Whew. For even the most avid beer drinker, San Francisco Beer Week can be a humbling, palate-exhausting experience, best consumed in small doses.
In just its second year, San Francisco Beer Week featured more than 200 events, with taps flowing from San Jose to Santa Rosa and from Stockton to Santa Cruz. Virtually all of the brewpubs, gastropubs and breweries in the Bay Area (and many from beyond) were involved in serving unusual beer, pairing food with beer or hosting a guest brewer. You could have beer with breakfast, lunch, brunch, tea, dinner, cocktails, pastry and ice cream, including ice cream made with beer. Venues ranged from casual –Zeitgeist, Toronado, Drakes Brewery parking lot – to more upscale territory like La Trappe, Bar Crudo, Nombe and Starbelly.
Restaurants and bars would be wise to pay heed to the amount of disposable income spent locally on craft beer. Good beer can elevate a neighborhood restaurant considerably. On the other hand, restaurants that don’t serve craft beer might find themselves ignoring a lucrative source of revenue.
SF Beer Week celebrates not only beer, but beer makers, too. Affable brewers were easy to find and eager to talk about their beer, other people’s beer and anything to do with beer. Meeting brewers like Steve Altimari from Valley Brewing, Steve Wagner from Stone, Denise Jones of Moylans and Brian Hunt from Moonlight can help us understand the art of their beer the way biographical information can put a writer’s work in perspective.
Russian River Brewing got a jump on Beer Week by cleverly timing the release of its seasonal, limited-release Pliny the Younger with the opening of the event. More than a few beer lovers spent the entire week chasing the Younger. Beer Week officially began the evening of Feb. 5 with a gala opening sponsored by the San Francisco Brewers Guild at the Yerba Buena Center for the Performing Arts. Among the many beers on hand were a collaboration Imperial Common Lager, brewed at Speakeasy and several special ales that Magnolia and 21st Amendment collaborated on for Strong Beer Month. North Coast Brewing brought bottles of Old Rasputin 11 and 12, and Gordon Biersch poured a delicious dampfbier, which is a type of common lager (better than the collaboration beer, in my opinion), and a barrel-aged dunkel.

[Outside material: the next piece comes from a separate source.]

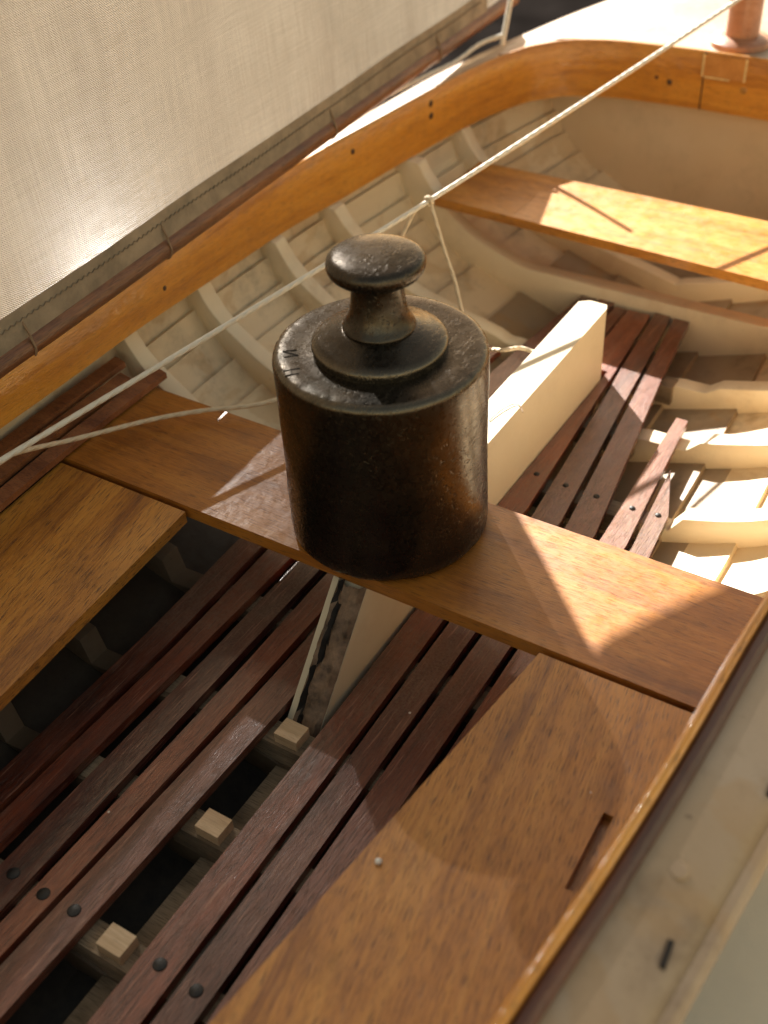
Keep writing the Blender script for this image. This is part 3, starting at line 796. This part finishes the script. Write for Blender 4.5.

Hops were the order of the day on Feb. 6 at the Bistro, with almost five dozen double IPAs from as far away as Delaware (Dogfish Head) and Maine (Shipyard). Surprising standouts included Mavericks DIPA from Breakwater Brewing in Oceanside, Calif., and Tricerahops from Ninkasi Brewing in Eugene, Ore. But realistically, how much can a palate actually taste after a couple hours of double IPAs? According to the judges, the best DIPA was the excellent Welcome Back Wipeout from Pizza Port in Carlsbad, Calif.
Amid the dozens of dinners and beer events were week-long tributes to the late beer writer Bill Brand, who died just about a year ago. Several of the beers brewed in his honor were featured at the rejuvenated Drakes Brewery in San Leandro. Beer Week finally wound down at the Toronado at the 17th annual Barleywine Festival, with top honors going to Big Woody from Glacier Brewhouse.
Beer weeks are becoming popular across the country and nowhere more so than the Bay Area, one of the pillars of American craft brewing. Hats off to the San Francisco Brewer’s Guild and President Rich Higgins, and Magnolia owner Dave McLean and beer writer Jay Brooks, along with sponsors Gordon Biersch, Speakeasy, Magnolia, 21st Amendment, Beach Chalet, Celebrator and many others who went beyond the call of duty to make SF Beer Week a smooth-running success. Although it’s only a couple of years old, San Francisco Beer Week shows every sign of becoming an institution.